Why Teachers Hate PD

People outside education are sometimes baffled about why teachers are so sour about professional development. Here’s a short video that will make it more understandable:

9 Replies to “Why Teachers Hate PD”

  1. It is possible that the CPD leader was modelling a way of teaching that might be used in the classroom, i.e. using lots of repetition for vocabulary emphasis, repetition and subsequent retention. I understand people might have reservations about using this kind of drill sequence, *ever*, but it does have it’s uses, and with the only clip are seeing being 1 minute long I’m always reluctant to damn a lesson completely. There are minutes of my own lessons that if you saw them as a stand alone would look baffling, potentially even terrible, but as part of a whole would make a lot of sense.
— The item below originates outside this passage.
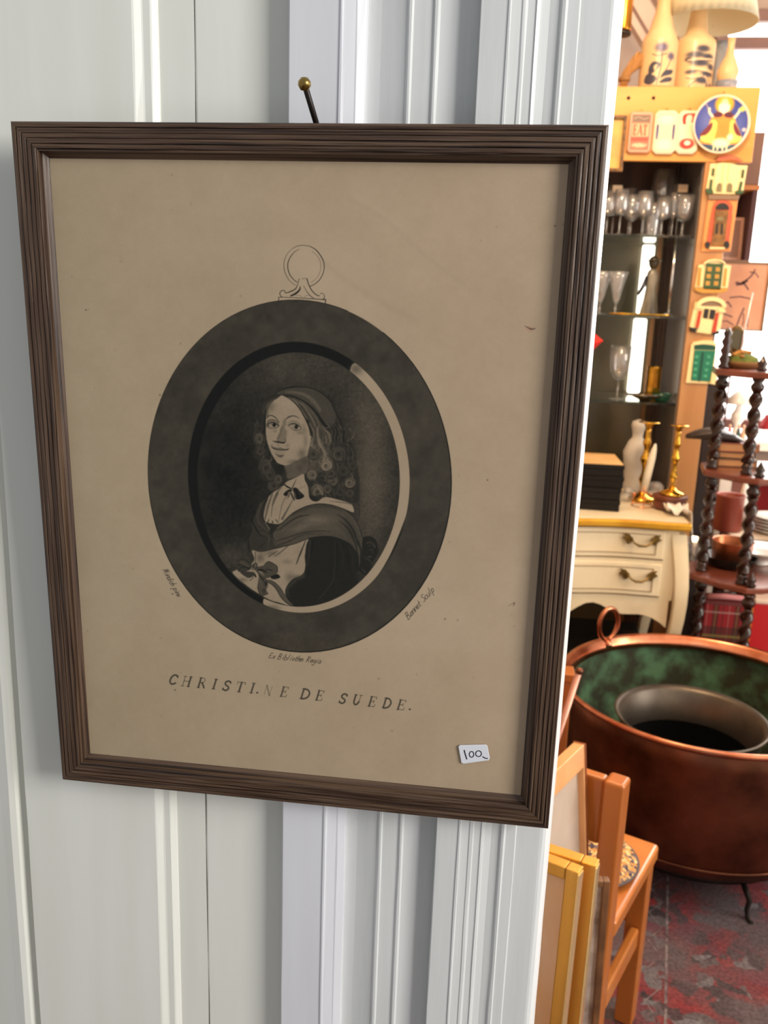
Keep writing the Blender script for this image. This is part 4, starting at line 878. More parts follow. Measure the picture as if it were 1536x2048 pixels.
def patchwork(name, cols, scale, rough=.8):
    m, nt, b = newmat(name); N = nt.nodes; L = nt.links
    tc = N.new('ShaderNodeTexCoord'); vo = N.new('ShaderNodeTexVoronoi'); vo.inputs['Scale'].default_value = scale; L.new(tc.outputs['Object'], vo.inputs[0])
    sp_ = N.new('ShaderNodeSeparateColor'); L.new(vo.outputs['Color'], sp_.inputs[0]); r = N.new('ShaderNodeValToRGB'); r.color_ramp.interpolation = 'CONSTANT'; e = r.color_ramp.elements
    e[0].color = (*cols[0], 1); e[1].position = 1; e[1].color = (*cols[-1], 1)
    for i, c in enumerate(cols[1:-1]):
        q = e.new((i + 1) / (len(cols) - 1)); q.color = (*c, 1)
    L.new(sp_.outputs[0], r.inputs[0]); L.new(r.outputs[0], b.inputs['Base Color']); b.inputs['Roughness'].default_value = rough
    return m
PATCH = patchwork('embroidered cloth', [lin(206, 160, 92), lin(60, 50, 66), lin(190, 136, 70), lin(120, 100, 96), lin(224, 190, 130), lin(92, 66, 60)], 150)
cu = thing('round_cushion', 'round embroidered ochre and violet cushion lying on the wooden chair', 'cushion', (.232, .948, .4305))
MB().lathe([(0, .001), (.085, 0), (.100, .006), (.104, .011), (.100, .016), (.080, .021), (0, .023)], 56).build('pad', PATCH, cu)
MB().lathe([(.103, .0085), (.1065, .011), (.103, .0135), (.1015, .011)], 56, closed=True).build('piping', pbr('grey cord', lin(90, 84, 88), rough=.8), cu)

# ------------------------------------------------------------------ pictures leaning between the wall end and the chair
GILT = pbr('brushed gilt moulding', lin(232, 182, 92), lin(206, 152, 66), rough=.30, metal=.75, scale=18, stretch=(1, 1, .1), rvar=.08)
GILT_HI = pbr('gilt edge highlight', lin(250, 226, 170), rough=.18, metal=.8)  # pale gilt that colours in the highlight along the rail's outer edge
def lean_frame(name, label, P, Wd, Hd, w, h, t, rw, mats, faces=1, group=None, rw0=None, rwt=None):
    """P = top corner, Wd = along the top away from it, Hd = down; parts: four rails, backing, picture, glass"""
    Wd = Vector(Wd).normalized(); Hd = Vector(Hd); Hd = (Hd - Wd * Hd.dot(Wd)).normalized(); Nn = Wd.cross(Hd)
    P = Vector(P); base = P + Hd * h
    r = thing(name, label, 'picture', tuple(base)); r.matrix_world = Matrix(((Wd.x, Nn.x, -Hd.x, base.x), (Wd.y, Nn.y, -Hd.y, base.y), (Wd.z, Nn.z, -Hd.z, base.z), (0, 0, 0, 1)))
    rw0 = rw0 or rw; rwt = rwt or rw
    for (a, b_) in [((0, 0), (rw0, h)), ((w - rw, 0), (w, h))]:
        MB().box((a[0], 0, a[1]), (b_[0], t, b_[1])).build('frame_rail', mats[0], r, bevel=.0015)
    for (a, b_) in [((rw0 + .0001, 0), (w - rw - .0001, rw)), ((rw0 + .0001, h - rwt), (w - rw - .0001, h))]:
        MB().box((a[0], 0, a[1]), (b_[0], t, b_[1])).build('frame_rail', mats[0], r, bevel=.0015)
    MB().box((rw0 + .0002, t * .30, rw + .0002), (w - rw - .0002, t * .42, h - rwt - .0002)).build('canvas', mats[1], r)
    if mats[2]:
        f0 = t * .84 if faces > 0 else t * .12
        MB().quad_uv([(rw0, f0, rw), (w - rw, f0, rw), (w - rw, f0, h - rwt), (rw0, f0, h - rwt)]).build('glass', mats[2], r, fixn=False)
    return r
ARTA = pbr('grey brown print', lin(190, 180, 172), lin(120, 104, 92), rough=.5, scale=5, stretch=(1, 1, 3), distort=2)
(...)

  2. As one who has sat through many PD classes, this ranks with the “best” of them. The leader was undoubtedly “modeling,” but this “lesson” would be just as dreary for kids.

  3. What Larry said! The teacher has already lost the class with poor pacing. What great models…sad.
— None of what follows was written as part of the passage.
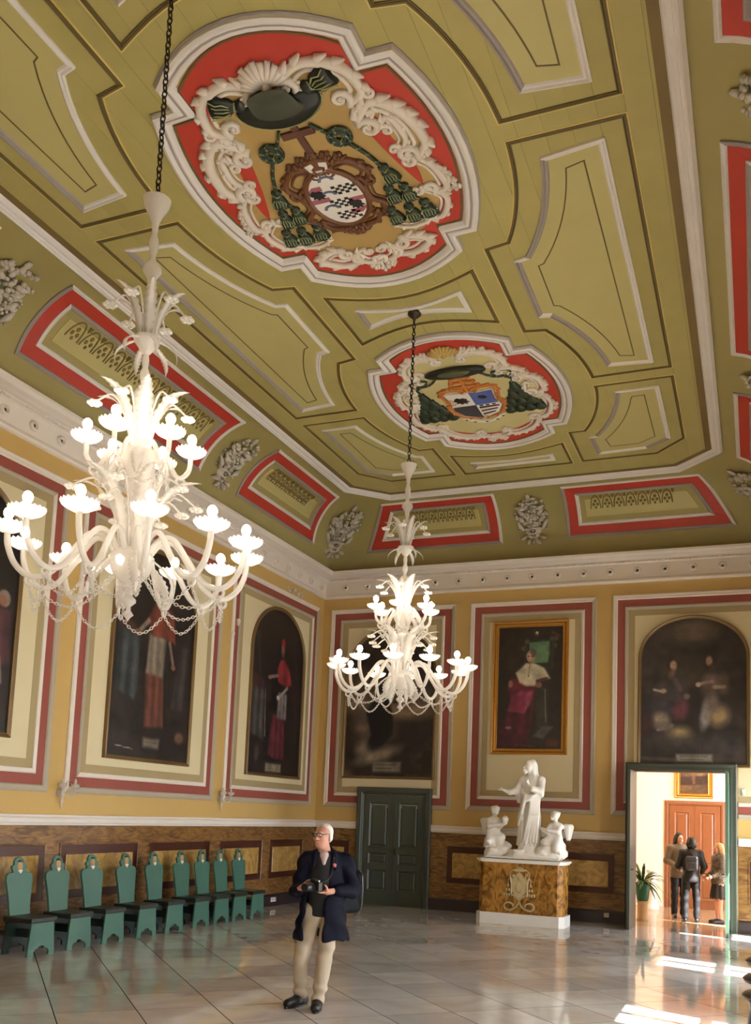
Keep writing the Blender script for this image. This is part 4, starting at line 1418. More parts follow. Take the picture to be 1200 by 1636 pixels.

  4. THIS is often spearheaded by for-profit companies.

    What this lady was doing was READING FROM A PREPARED SCRIPT, and that prepared script was prepared by a for-profit education company.

    Three cheers. Fishing again on the lower Sac. this Friday.

  5. Didn’t the teachers know they were being programmed like Pavlov’s slobbering dogs and B. F. Skinner’s rat lab? I went through that awful training for a week in 1978 and refused to use it on my students. Is this what Common Core is all about?

  6. Wow! in 19 years of teaching, we rarely got past what the school’s current events, memos, etc. were! After P.D. I was in such a foul mood that my family literally hid from me when I came home 🙁

  7. Many teachers in my school despise professional development for this exact reason. We as professionals are not children who need to be read to. If the presenter would hand us their notes and continue teaching we, as teachers, would feel respected and equal to the presenter.

    I find professional development led by teachers is much more helpful than administration driven. The only people who know and understand what I am going through in my classroom are my grade-level teaching partners. If I had to sit through this professional development I would leave feeling defeated and unmotivated instead of excited and ready to try something new.